I don't know why you're being downvoted. Cellular home internet isn't the same thing as your cell phone; you can be 20 miles from the nearest tower without it being an issue. Def not 300 down at that distance but when all you need to beat is 20 it's no issue.
I didn't downvote the comment. Just wanting to address this idea:

> in nearly any big city in Wyoming

Every "big city" in Wyoming is smaller and way more remote than most "small cities" in the rest of the country. It is not really a good representation of the rest of the country. There are only four cities which break 30,000 people. There's 40 in Texas with over 100,000. Being 20 minutes out from a city of < 30,000 people is pretty radically different from being 20 minutes out from a city of > 1M people.

There's also a question of geography when it comes to places like Montana and Idaho compared to the rest of the country. I don't know if you looked out a window but the geography of Idaho and Montana looks pretty different than the geography of Kansas, Michigan, Florida, N+S Carolina, Illinois, Ohio, etc. Its way more difficult to operate cell infrastructure in such a place, and then on top of that each valley only has a few customers to try and cover the cost.

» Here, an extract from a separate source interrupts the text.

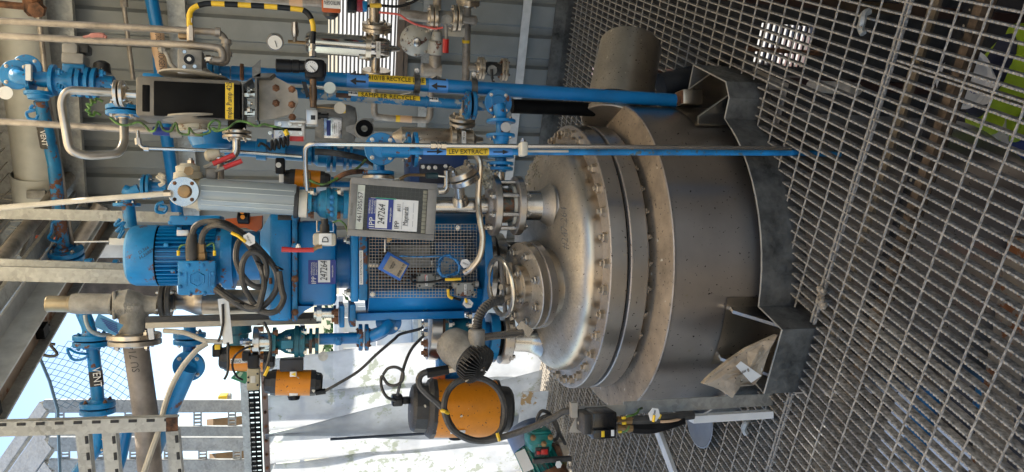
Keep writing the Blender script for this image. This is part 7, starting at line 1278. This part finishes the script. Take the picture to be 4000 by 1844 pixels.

All in all, the experience of cellular infrastructure in Montana and Idaho are massively different from the majority of the rest of US consumers.

I've got family in the suburbs 20 minutes out from the deep urban areas of a large city. Their main home internet is T-Mobile 5G. It has stable and low enough latency for them to work remote a remote job with videocalling, they play regular online games and they even do Playstation cloud gaming on it without issue. I've seen it being demoed at county fairgrounds far outside the big cities where they offered free wifi, I was able to get pretty stable low latencies (~25ms) at several hundred megabits of throughput with a dozen+ people using it at the same time.

It might not work in every market. There's a lot of variables in place, even within a specific geographic area. But it is something viable for a large chunk of US households.

> I don't know if you looked out a window but the geography of Idaho and Montana looks pretty different than the geography of Kansas, Michigan, Florida, N+S Carolina, Illinois, Ohio, etc.

I can't downvote you since you replied to my comment, but that's a pretty patronizing thing to say, (it's also classic big city elitism). You know absolutely nothing about me, so assuming that I'm some backward uber dumbass who hasn't even "looked out a window" let alone travelled anywhere else is not a safe assumption, and that's before we even get into my experience designing/deploying wireless comm systems. Assumptions like that just make you sound like an asshole.

You replied to a comment stating "Cell-based internet in the US often doesn't work well in practice", and your proof of why it often doesn't work was Wyoming and Idaho. Most of the country (population-weighted, at least) in practice does not look like Wyoming and Idaho. You might as well argue cattle ranching is entirely impractical, just look at downtown San Francisco and NYC. How are herds of cattle supposed to graze there?

Also my comment completely acknowledged I don't know you. It literally states "I don't know if you've looked out a window", so its entirely open to the idea that you have indeed. But then it really makes one wonder why you think Wyoming and Idaho are good examples as to why most US consumers wouldn't be able to get cellular home internet despite knowing the massive geographic and population differences and the challenges those would pose.

> There's also a question of geography when it comes to places like Montana and Idaho compared to the rest of the country.

Duh. OP wasn't talking about cell service out in the boonies, they were talking about cell service in "big cities." Geography is not a concern in the case of cities in these states. The Bay area's geography is much more extreme than 99% of cities in WY/MT/ID. I've spent time in those states in the last few years (vanlife) and the cell service in cities is atrociously oversubscribed on Verizon. I have all three carriers, and surprisingly T-Mobile has great service (in the cities out there at least.)

> OP wasn't talking about cell service out in the boonies

Every location in Wyoming is what a lot of the country would consider "the boonies". That's kind of my point. Its a massive outlier compared to where the majority of the US population lives and not really a good place to point to when saying "see, cellular internet often doesn't work, it doesn't work in Wyoming!"

For starters, there aren’t any big cities in Wyoming.
Yeah, as a Montanan, I did a double-take at that comment.
I switched my mother over to T-Mobile 5G home internet. She lives in a suburb in West Virginia. It works great!
If you don't even have 5G FWA as an option then you are on copium if you think you live near a major US city
Wow, I live more than 2 hours from a major city and even my internet is 500/50.